Give back the full listing verbatim, apart from its images.

-*-

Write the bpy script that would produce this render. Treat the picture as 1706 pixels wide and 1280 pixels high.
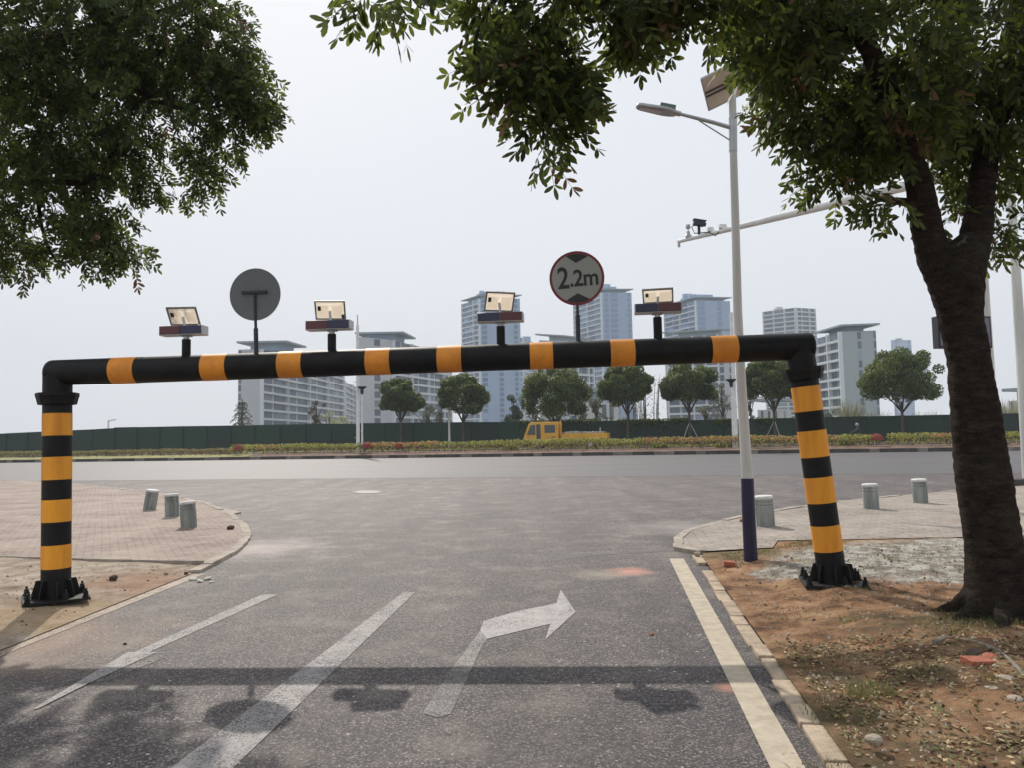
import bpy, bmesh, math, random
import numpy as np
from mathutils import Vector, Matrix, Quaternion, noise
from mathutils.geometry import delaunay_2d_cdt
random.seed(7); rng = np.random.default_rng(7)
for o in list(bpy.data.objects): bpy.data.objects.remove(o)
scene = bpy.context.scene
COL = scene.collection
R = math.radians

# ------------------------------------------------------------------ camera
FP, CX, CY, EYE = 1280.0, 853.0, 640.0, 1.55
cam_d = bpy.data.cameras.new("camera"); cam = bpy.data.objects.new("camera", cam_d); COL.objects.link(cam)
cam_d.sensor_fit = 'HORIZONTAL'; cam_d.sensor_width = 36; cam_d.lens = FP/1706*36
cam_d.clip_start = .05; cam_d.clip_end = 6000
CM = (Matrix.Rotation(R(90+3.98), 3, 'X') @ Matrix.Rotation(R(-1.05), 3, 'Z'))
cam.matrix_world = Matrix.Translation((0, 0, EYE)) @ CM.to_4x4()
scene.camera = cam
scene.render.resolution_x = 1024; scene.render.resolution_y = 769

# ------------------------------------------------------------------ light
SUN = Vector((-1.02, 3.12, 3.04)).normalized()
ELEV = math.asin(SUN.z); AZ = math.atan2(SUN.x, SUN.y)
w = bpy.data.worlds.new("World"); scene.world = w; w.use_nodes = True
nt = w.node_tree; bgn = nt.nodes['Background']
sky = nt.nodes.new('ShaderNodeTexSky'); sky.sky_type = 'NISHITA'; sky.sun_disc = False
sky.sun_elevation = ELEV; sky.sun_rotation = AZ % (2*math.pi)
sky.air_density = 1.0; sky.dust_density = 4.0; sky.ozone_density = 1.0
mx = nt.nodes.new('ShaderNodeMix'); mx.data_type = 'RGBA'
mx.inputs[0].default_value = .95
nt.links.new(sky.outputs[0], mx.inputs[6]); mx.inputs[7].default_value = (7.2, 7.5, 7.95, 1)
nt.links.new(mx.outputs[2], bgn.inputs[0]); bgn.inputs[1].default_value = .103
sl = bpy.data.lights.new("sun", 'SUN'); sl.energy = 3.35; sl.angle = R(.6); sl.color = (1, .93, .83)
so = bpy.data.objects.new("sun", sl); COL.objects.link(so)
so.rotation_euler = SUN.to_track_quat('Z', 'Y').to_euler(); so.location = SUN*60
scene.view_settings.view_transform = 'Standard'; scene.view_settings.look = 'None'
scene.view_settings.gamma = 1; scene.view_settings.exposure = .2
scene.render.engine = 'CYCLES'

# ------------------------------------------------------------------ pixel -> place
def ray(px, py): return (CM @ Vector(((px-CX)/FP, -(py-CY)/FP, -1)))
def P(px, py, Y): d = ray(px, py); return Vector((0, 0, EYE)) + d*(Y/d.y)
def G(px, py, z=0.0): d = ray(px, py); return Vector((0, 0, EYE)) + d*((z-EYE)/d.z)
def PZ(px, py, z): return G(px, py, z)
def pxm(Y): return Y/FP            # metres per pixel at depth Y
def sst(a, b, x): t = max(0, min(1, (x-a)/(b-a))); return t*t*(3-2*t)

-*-

■ Full response
Write the bpy script that would produce this render. Treat the picture as 1706 pixels wide and 1280 pixels high.
import bpy, bmesh, math, random
import numpy as np
from mathutils import Vector, Matrix, Quaternion, noise
from mathutils.geometry import delaunay_2d_cdt
random.seed(7); rng = np.random.default_rng(7)
for o in list(bpy.data.objects): bpy.data.objects.remove(o)
scene = bpy.context.scene
COL = scene.collection
R = math.radians

# ------------------------------------------------------------------ camera
FP, CX, CY, EYE = 1280.0, 853.0, 640.0, 1.55
cam_d = bpy.data.cameras.new("camera"); cam = bpy.data.objects.new("camera", cam_d); COL.objects.link(cam)
cam_d.sensor_fit = 'HORIZONTAL'; cam_d.sensor_width = 36; cam_d.lens = FP/1706*36
cam_d.clip_start = .05; cam_d.clip_end = 6000
CM = (Matrix.Rotation(R(90+3.98), 3, 'X') @ Matrix.Rotation(R(-1.05), 3, 'Z'))
cam.matrix_world = Matrix.Translation((0, 0, EYE)) @ CM.to_4x4()
scene.camera = cam
scene.render.resolution_x = 1024; scene.render.resolution_y = 769

# ------------------------------------------------------------------ light
SUN = Vector((-1.02, 3.12, 3.04)).normalized()
ELEV = math.asin(SUN.z); AZ = math.atan2(SUN.x, SUN.y)
w = bpy.data.worlds.new("World"); scene.world = w; w.use_nodes = True
nt = w.node_tree; bgn = nt.nodes['Background']
sky = nt.nodes.new('ShaderNodeTexSky'); sky.sky_type = 'NISHITA'; sky.sun_disc = False
sky.sun_elevation = ELEV; sky.sun_rotation = AZ % (2*math.pi)
sky.air_density = 1.0; sky.dust_density = 4.0; sky.ozone_density = 1.0
mx = nt.nodes.new('ShaderNodeMix'); mx.data_type = 'RGBA'
mx.inputs[0].default_value = .95
nt.links.new(sky.outputs[0], mx.inputs[6]); mx.inputs[7].default_value = (7.2, 7.5, 7.95, 1)
nt.links.new(mx.outputs[2], bgn.inputs[0]); bgn.inputs[1].default_value = .103
sl = bpy.data.lights.new("sun", 'SUN'); sl.energy = 3.35; sl.angle = R(.6); sl.color = (1, .93, .83)
so = bpy.data.objects.new("sun", sl); COL.objects.link(so)
so.rotation_euler = SUN.to_track_quat('Z', 'Y').to_euler(); so.location = SUN*60
scene.view_settings.view_transform = 'Standard'; scene.view_settings.look = 'None'
scene.view_settings.gamma = 1; scene.view_settings.exposure = .2
scene.render.engine = 'CYCLES'

# ------------------------------------------------------------------ pixel -> place
def ray(px, py): return (CM @ Vector(((px-CX)/FP, -(py-CY)/FP, -1)))
def P(px, py, Y): d = ray(px, py); return Vector((0, 0, EYE)) + d*(Y/d.y)
def G(px, py, z=0.0): d = ray(px, py); return Vector((0, 0, EYE)) + d*((z-EYE)/d.z)
def PZ(px, py, z): return G(px, py, z)
def pxm(Y): return Y/FP            # metres per pixel at depth Y
def sst(a, b, x): t = max(0, min(1, (x-a)/(b-a))); return t*t*(3-2*t)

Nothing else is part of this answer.